Samsung is now free to sell tablet computers in the EU except Germany.

The district court (Landgericht) of Düsseldorf, Germany lifted its 9 August injunction, at least until another hearing on 25 August.

Sales of Galaxy tab computers had been blocked in the EU after Apple won a patent infringement lawsuit. Apple had accused Samsung of copying the design of its iPhone and iPad products and infringing ten patents.

But the Düsseldorf court may not have been competent to enjoin a Korean company from selling products outside of Germany, says Florian Mueller, intellectual property analyst and author of the Floss patents blog.

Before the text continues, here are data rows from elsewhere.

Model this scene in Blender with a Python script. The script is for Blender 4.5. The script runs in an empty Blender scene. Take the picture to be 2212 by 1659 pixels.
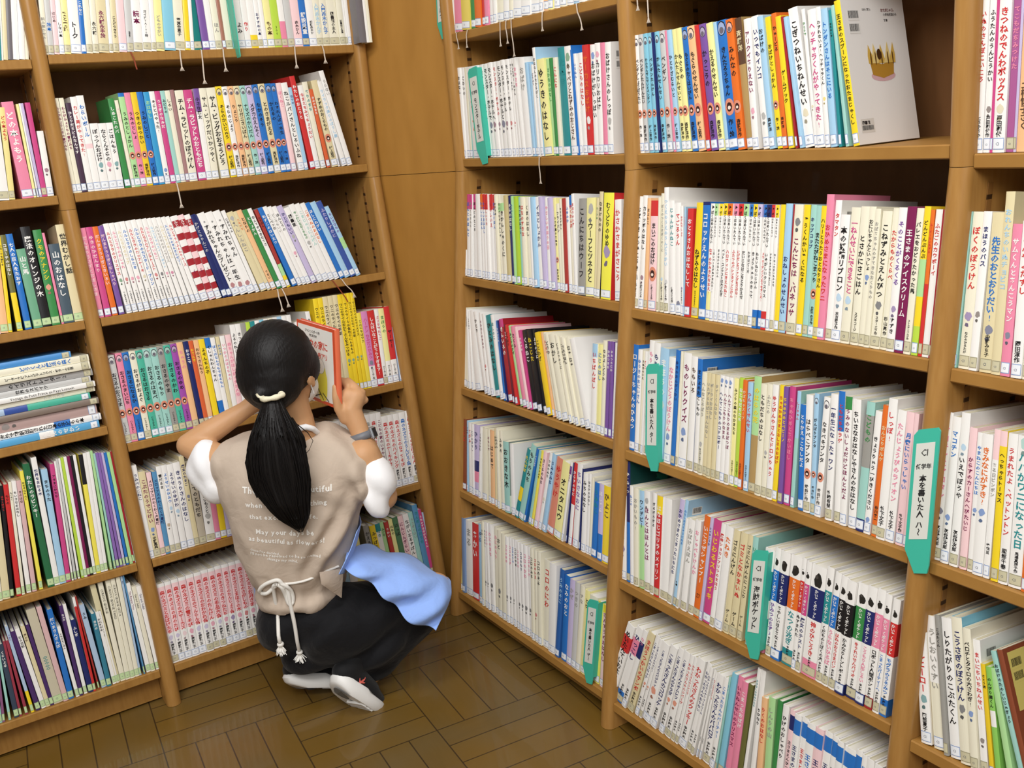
import bpy, bmesh, math, random
import numpy as np
from mathutils import Vector, Matrix
from mathutils.bvhtree import BVHTree
random.seed(7)
SC = bpy.context.scene
COL = SC.collection
FZ = 1.27                       # the fit had its zero at shelf level; the floor is z = 0 here
# ---------------------------------------------------------------- camera
YAW, PITCH, ROLL = 0.55213, -0.25827, -0.08376
CAMLOC = Vector((-0.40722, -2.54824, 0.08845 + FZ))
fwd = Vector((math.sin(YAW)*math.cos(PITCH), math.cos(YAW)*math.cos(PITCH), math.sin(PITCH)))
rgt = Vector((math.cos(YAW), -math.sin(YAW), 0)); up = rgt.cross(fwd)
r2 = rgt*math.cos(ROLL) + up*math.sin(ROLL); u2 = -rgt*math.sin(ROLL) + up*math.cos(ROLL)
cam = bpy.data.objects.new('camera', bpy.data.cameras.new('camera'))
cam.matrix_world = Matrix(((r2.x, u2.x, -fwd.x, CAMLOC.x), (r2.y, u2.y, -fwd.y, CAMLOC.y), (r2.z, u2.z, -fwd.z, CAMLOC.z), (0, 0, 0, 1)))
cam.data.sensor_width = 36; cam.data.lens = 2133.91393/2212*36; cam.data.clip_start = .02
COL.objects.link(cam); SC.camera = cam
# ---------------------------------------------------------------- light and exposure
SC.view_settings.view_transform = 'Standard'; SC.view_settings.look = 'None'
SC.view_settings.exposure = 0.08; SC.view_settings.gamma = 1; SC.view_settings.use_curve_mapping = False
wd = bpy.data.worlds.new('room_light'); SC.world = wd; wd.use_nodes = True
wd.node_tree.nodes['Background'].inputs[0].default_value = (1.0, .97, .92, 1)
wd.node_tree.nodes['Background'].inputs[1].default_value = .20
def area(name, loc, rot, sx, sy, power, col=(1, .985, .965)):
    l = bpy.data.lights.new(name, 'AREA'); l.shape = 'RECTANGLE'; l.size = sx; l.size_y = sy; l.energy = power; l.color = col
    o = bpy.data.objects.new(name, l); o.location = loc; o.rotation_euler = rot; COL.objects.link(o); return o
area('ceiling_light', (-.2, -1.35, 2.55), (math.radians(14), 0, 0), 1.6, .35, 27)
area('ceiling_light', (-.9, -2.5, 2.55), (math.radians(26), 0, math.radians(-38)), 2.0, .5, 42)
area('ceiling_light', (-1.2, -3.9, 2.4), (math.radians(50), 0, math.radians(-30)), 2.0, 1.0, 28)
# ---------------------------------------------------------------- materials
def lin(c):
    return tuple((x/12.92 if x <= .04045 else ((x+.055)/1.055)**2.4) for x in c)
def hexc(h):
    return lin(tuple(int(h[i:i+2], 16)/255 for i in (0, 2, 4)))
def mat(name, col=(.5, .5, .5), rough=.5, attr=None, spec=.5, coat=0):
    m = bpy.data.materials.new(name); m.use_nodes = True
    b = m.node_tree.nodes['Principled BSDF']
    b.inputs['Base Color'].default_value = (*col, 1); b.inputs['Roughness'].default_value = rough
    b.inputs['Specular IOR Level'].default_value = spec; b.inputs['Coat Weight'].default_value = coat
    if attr:
        a = m.node_tree.nodes.new('ShaderNodeAttribute'); a.attribute_name = attr
        m.node_tree.links.new(a.outputs['Color'], b.inputs['Base Color'])
    return m
def nd(m, t, **k):
    n = m.node_tree.nodes.new(t)
    for a, v in k.items(): setattr(n, a, v)
    return n
def lk(m, a, b): m.node_tree.links.new(a, b)
def mix2(m, fac, c1, c2):
    n = nd(m, 'ShaderNodeMix', data_type='RGBA')
    if hasattr(fac, 'is_linked') or hasattr(fac, 'links'): lk(m, fac, n.inputs[0])
    else: n.inputs[0].default_value = fac
    for i, c in ((6, c1), (7, c2)):
        if isinstance(c, tuple): n.inputs[i].default_value = (*c, 1)
        else: lk(m, c, n.inputs[i])
    return n.outputs[2]
def wood(name, c1, c2, scale=(3, 3, 40), rough=.42):
    m = mat(name, c1, rough, spec=.3, coat=.05 if rough > .45 else .15); b = m.node_tree.nodes['Principled BSDF']
    tc = nd(m, 'ShaderNodeTexCoord'); mp = nd(m, 'ShaderNodeMapping'); mp.inputs['Scale'].default_value = scale
    lk(m, tc.outputs['Object'], mp.inputs[0])
    n = nd(m, 'ShaderNodeTexNoise'); n.inputs['Scale'].default_value = 4; n.inputs['Detail'].default_value = 5
    lk(m, mp.outputs[0], n.inputs['Vector'])
    r = nd(m, 'ShaderNodeValToRGB'); r.color_ramp.elements[0].position = .3; r.color_ramp.elements[1].position = .7
    lk(m, n.outputs[0], r.inputs[0])
    lk(m, mix2(m, r.outputs[0], c1, c2), b.inputs['Base Color'])
    bp = nd(m, 'ShaderNodeBump'); bp.inputs['Strength'].default_value = .05; lk(m, n.outputs[0], bp.inputs['Height']); lk(m, bp.outputs[0], b.inputs['Normal'])
    return m
M_WOOD = wood('shelf_wood', hexc('A4783A'), hexc('986C31'), (30, 4, 4), .6)
M_POST = wood('post_wood', hexc('AB7F45'), hexc('A1743B'), (30, 30, 3), .3)
M_PANEL = wood('panel_veneer', hexc('A87835'), hexc('9E6F2E'), (6, 6, 1.5), .5)
M_BACK = wood('back_board', hexc('7C5430'), hexc('6C4828'), (6, 6, 1.5), .6)
M_COVER = mat('book_cover', rough=.3, attr='Col', spec=.45)
M_PAPER = mat('paper', rough=.85, attr='Col', spec=.2)
M_LABEL = mat('label_film', rough=.22, attr='Col', spec=.6)
M_PLATE = mat('teal_plastic', hexc('3FB79F'), .35)
M_CARD = mat('label_card', hexc('D9DBD3'), .5)
M_INK = mat('ink', hexc('202022'), .6)
def strip_mat():
    m = mat('peg_strip', hexc('8A6030'), .4); b = m.node_tree.nodes['Principled BSDF']
    tc = nd(m, 'ShaderNodeTexCoord'); sp = nd(m, 'ShaderNodeSeparateXYZ'); lk(m, tc.outputs['Object'], sp.inputs[0])
    f = nd(m, 'ShaderNodeMath', operation='FRACT'); k = nd(m, 'ShaderNodeMath', operation='MULTIPLY'); k.inputs[1].default_value = 40; lk(m, sp.outputs[2], k.inputs[0]); lk(m, k.outputs[0], f.inputs[0])
    g = nd(m, 'ShaderNodeMath', operation='LESS_THAN'); g.inputs[1].default_value = .28; lk(m, f.outputs[0], g.inputs[0])
    lk(m, mix2(m, g.outputs[0], hexc('8A6030'), hexc('3A2512')), b.inputs['Base Color']); return m
M_STRIP = strip_mat()
M_RIBBON = mat('ribbon_thread', hexc('CDBFAF'), .8)
M_RIBBON2 = mat('ribbon_thread_red', hexc('8A3A20'), .8)
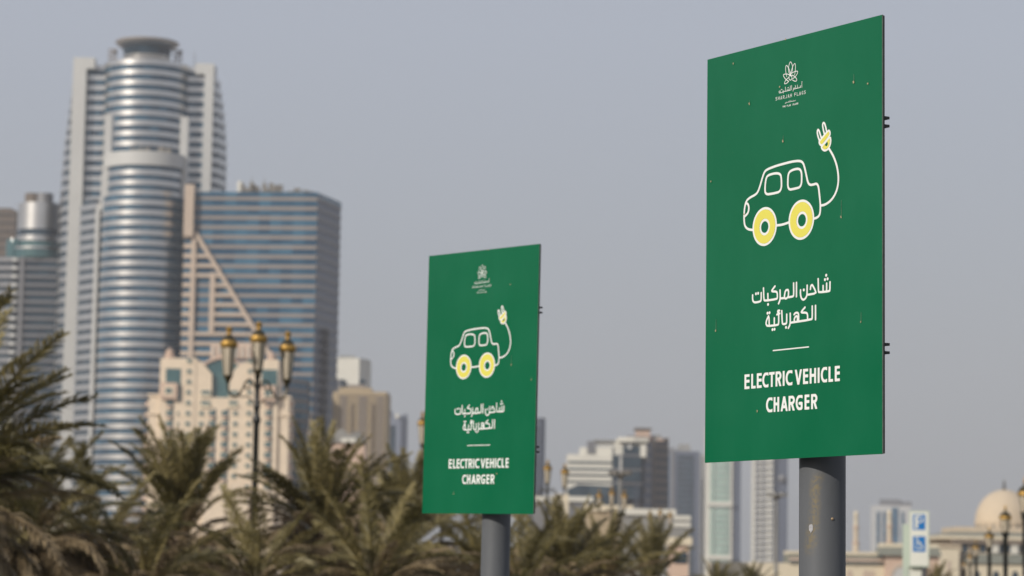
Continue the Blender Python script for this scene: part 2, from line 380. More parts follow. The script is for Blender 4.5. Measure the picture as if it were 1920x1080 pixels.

“Should the court really find that the Düsseldorf court didn’t have personal jurisdiction over a Korean company, this would reinforce a lot of people’s impression that Apple’s enforcement of design-related rights is, even though understandable to a certain degree, overreaching in some areas,” Mueller writes.

He adds that the issue may be due to an ambiguous translation of the relevant EU regulation.

Samsung Korea could be sued in any EU Member State where it has an ‘establishment’. But the German translation of ‘establishment’ can be interpreted in different ways, Mueller says.

If Samsung’s German subsidiary isn’t considered an ‘establishment’ of Samsung Korea, “Apple would have had to sue (or might still sue) in Spain” because the EU’s Office for Harmonization in the Internal Market is based in Alicante, Spain.